| Task directions |
Output the line that holds "Reconstruct this image", the line that holds "col = scene.collection", and every line between them, exactly, but none of the pictures.

++++++

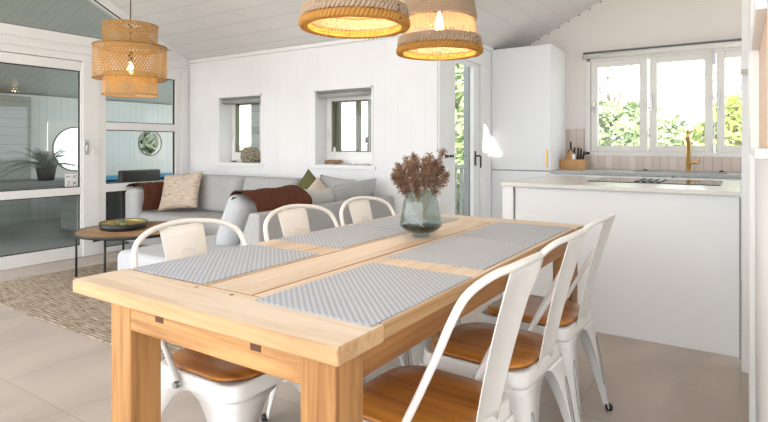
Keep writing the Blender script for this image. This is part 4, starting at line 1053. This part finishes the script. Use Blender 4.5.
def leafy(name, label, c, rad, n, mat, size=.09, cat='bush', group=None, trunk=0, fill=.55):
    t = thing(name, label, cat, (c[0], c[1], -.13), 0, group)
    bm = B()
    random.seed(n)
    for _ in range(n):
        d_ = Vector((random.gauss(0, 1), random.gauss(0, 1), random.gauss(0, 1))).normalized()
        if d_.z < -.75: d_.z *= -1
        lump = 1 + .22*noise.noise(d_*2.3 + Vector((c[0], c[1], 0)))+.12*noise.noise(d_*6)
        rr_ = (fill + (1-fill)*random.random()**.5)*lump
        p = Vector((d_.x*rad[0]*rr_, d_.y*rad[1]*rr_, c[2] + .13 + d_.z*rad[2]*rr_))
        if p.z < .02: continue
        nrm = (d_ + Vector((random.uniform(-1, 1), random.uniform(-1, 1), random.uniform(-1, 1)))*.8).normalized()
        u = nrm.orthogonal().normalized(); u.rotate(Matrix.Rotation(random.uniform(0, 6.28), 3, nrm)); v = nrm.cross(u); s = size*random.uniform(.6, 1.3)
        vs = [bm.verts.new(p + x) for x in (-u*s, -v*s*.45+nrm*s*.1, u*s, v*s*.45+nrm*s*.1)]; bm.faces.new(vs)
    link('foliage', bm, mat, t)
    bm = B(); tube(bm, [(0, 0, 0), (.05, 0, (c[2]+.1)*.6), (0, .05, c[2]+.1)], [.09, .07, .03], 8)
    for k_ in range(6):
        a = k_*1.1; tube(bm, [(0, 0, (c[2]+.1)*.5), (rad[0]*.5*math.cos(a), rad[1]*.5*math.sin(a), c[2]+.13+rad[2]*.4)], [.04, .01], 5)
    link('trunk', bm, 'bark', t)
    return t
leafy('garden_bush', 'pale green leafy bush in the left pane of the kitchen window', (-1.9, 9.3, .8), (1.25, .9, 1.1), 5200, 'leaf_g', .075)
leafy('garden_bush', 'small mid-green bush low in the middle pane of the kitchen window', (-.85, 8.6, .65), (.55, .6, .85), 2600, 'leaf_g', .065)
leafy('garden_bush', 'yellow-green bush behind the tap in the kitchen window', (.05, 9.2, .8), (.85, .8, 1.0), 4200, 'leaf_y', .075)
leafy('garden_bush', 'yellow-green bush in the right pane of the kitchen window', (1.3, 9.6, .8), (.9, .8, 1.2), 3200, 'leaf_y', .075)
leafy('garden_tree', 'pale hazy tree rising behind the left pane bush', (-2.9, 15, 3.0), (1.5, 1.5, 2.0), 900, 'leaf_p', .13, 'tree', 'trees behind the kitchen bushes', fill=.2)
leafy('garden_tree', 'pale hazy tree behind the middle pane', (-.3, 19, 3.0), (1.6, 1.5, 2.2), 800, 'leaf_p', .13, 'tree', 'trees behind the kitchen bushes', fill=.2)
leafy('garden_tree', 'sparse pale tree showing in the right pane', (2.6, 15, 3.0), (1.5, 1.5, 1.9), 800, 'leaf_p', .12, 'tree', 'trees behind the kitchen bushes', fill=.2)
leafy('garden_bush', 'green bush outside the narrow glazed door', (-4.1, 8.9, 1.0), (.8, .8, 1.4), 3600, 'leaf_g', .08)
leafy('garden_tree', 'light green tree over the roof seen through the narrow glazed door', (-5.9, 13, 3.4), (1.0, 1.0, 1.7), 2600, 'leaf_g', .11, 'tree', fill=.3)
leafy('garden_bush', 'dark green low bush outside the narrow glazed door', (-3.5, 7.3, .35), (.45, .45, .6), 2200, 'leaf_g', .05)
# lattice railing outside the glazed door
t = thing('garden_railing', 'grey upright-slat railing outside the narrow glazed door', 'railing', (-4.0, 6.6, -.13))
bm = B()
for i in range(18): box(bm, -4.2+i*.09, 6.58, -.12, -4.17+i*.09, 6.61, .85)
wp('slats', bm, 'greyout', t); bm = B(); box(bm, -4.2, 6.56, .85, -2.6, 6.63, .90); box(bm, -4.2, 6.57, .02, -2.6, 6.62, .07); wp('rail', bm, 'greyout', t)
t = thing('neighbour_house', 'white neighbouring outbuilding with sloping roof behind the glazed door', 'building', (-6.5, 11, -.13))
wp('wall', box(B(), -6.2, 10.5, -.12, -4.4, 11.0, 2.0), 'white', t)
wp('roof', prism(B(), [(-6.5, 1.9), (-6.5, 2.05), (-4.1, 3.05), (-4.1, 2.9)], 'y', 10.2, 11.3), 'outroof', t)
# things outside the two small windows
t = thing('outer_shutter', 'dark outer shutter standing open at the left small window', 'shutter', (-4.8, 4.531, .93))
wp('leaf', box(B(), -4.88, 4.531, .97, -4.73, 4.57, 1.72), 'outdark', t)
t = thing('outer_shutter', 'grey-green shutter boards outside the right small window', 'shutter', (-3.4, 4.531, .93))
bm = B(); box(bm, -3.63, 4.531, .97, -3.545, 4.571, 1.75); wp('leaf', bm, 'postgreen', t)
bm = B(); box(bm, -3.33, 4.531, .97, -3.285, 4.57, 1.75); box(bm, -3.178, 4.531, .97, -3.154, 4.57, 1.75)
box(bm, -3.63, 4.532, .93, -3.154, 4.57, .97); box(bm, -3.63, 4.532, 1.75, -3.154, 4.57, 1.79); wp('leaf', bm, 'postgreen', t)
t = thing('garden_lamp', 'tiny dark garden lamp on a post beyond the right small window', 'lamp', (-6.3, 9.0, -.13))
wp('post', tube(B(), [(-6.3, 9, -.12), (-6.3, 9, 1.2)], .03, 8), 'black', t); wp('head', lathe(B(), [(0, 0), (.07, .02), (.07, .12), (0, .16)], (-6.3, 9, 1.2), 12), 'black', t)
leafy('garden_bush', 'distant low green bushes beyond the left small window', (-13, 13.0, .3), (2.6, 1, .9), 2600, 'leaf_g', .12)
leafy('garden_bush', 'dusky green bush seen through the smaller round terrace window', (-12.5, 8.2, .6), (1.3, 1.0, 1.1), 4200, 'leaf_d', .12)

++++++

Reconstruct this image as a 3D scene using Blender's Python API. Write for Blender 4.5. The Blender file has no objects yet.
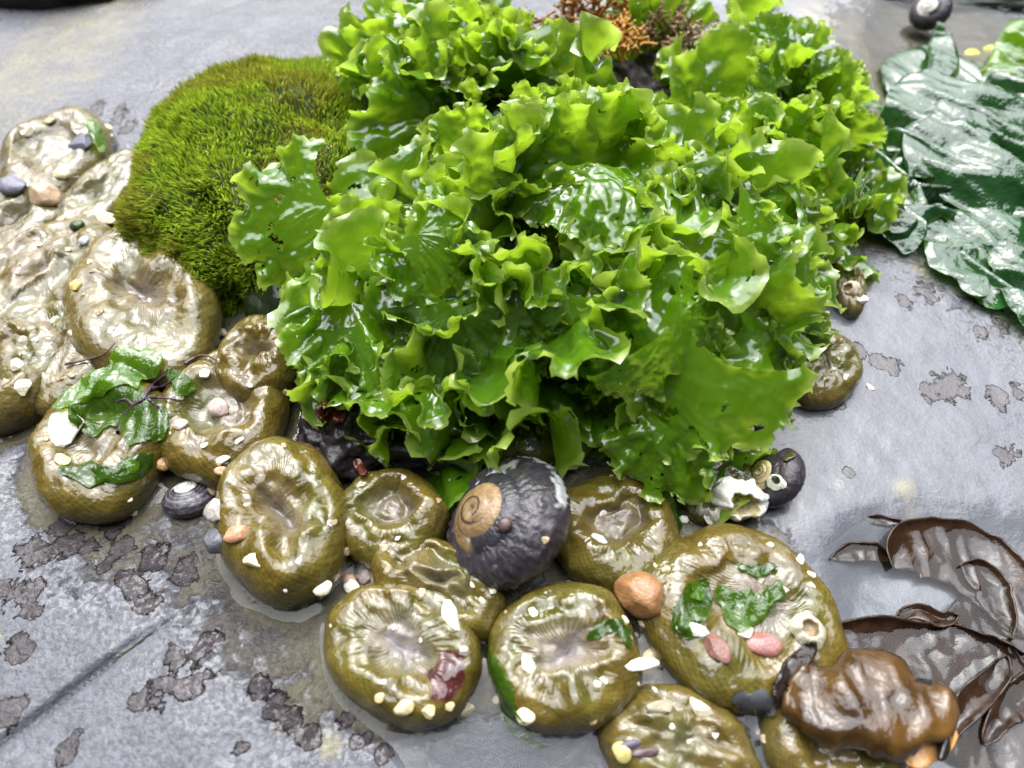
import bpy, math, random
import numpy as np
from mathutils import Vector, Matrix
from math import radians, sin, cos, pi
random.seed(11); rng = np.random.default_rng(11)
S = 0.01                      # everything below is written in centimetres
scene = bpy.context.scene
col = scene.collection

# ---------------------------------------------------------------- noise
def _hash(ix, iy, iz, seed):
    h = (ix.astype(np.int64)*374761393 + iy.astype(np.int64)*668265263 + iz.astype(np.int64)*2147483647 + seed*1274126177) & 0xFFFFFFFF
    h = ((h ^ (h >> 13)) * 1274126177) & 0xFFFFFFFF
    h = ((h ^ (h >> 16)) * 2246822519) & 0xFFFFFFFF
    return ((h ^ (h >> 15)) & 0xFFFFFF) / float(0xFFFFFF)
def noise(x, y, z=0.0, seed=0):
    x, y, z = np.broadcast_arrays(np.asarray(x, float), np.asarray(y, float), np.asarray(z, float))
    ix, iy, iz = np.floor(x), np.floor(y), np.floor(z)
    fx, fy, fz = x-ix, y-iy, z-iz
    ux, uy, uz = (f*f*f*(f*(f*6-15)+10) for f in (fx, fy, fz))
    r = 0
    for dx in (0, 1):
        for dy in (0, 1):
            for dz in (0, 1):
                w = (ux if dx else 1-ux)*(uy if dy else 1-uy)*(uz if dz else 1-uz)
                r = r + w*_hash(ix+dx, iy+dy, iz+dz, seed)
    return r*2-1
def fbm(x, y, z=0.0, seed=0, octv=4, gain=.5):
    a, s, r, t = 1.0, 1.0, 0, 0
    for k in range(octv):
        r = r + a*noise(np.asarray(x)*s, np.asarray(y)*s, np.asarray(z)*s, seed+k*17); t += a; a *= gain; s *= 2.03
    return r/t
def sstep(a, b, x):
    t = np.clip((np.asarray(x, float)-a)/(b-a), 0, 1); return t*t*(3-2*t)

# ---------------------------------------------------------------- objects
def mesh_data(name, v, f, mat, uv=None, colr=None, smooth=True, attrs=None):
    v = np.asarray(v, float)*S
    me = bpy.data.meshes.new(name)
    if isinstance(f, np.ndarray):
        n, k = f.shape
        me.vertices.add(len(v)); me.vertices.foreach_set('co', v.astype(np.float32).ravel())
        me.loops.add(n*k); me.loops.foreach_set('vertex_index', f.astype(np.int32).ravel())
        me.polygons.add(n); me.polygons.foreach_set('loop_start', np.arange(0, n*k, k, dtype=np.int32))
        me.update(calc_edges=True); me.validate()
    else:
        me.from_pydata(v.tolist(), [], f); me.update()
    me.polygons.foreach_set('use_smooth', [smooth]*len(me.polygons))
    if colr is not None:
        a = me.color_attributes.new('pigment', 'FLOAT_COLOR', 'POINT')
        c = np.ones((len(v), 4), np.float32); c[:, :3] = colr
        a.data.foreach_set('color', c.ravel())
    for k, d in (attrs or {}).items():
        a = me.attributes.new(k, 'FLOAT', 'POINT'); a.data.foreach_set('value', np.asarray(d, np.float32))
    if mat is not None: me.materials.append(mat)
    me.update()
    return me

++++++

| Full answer |
Reconstruct this image as a 3D scene using Blender's Python API. Write for Blender 4.5. The Blender file has no objects yet.
import bpy, math, random
import numpy as np
from mathutils import Vector, Matrix
from math import radians, sin, cos, pi
random.seed(11); rng = np.random.default_rng(11)
S = 0.01                      # everything below is written in centimetres
scene = bpy.context.scene
col = scene.collection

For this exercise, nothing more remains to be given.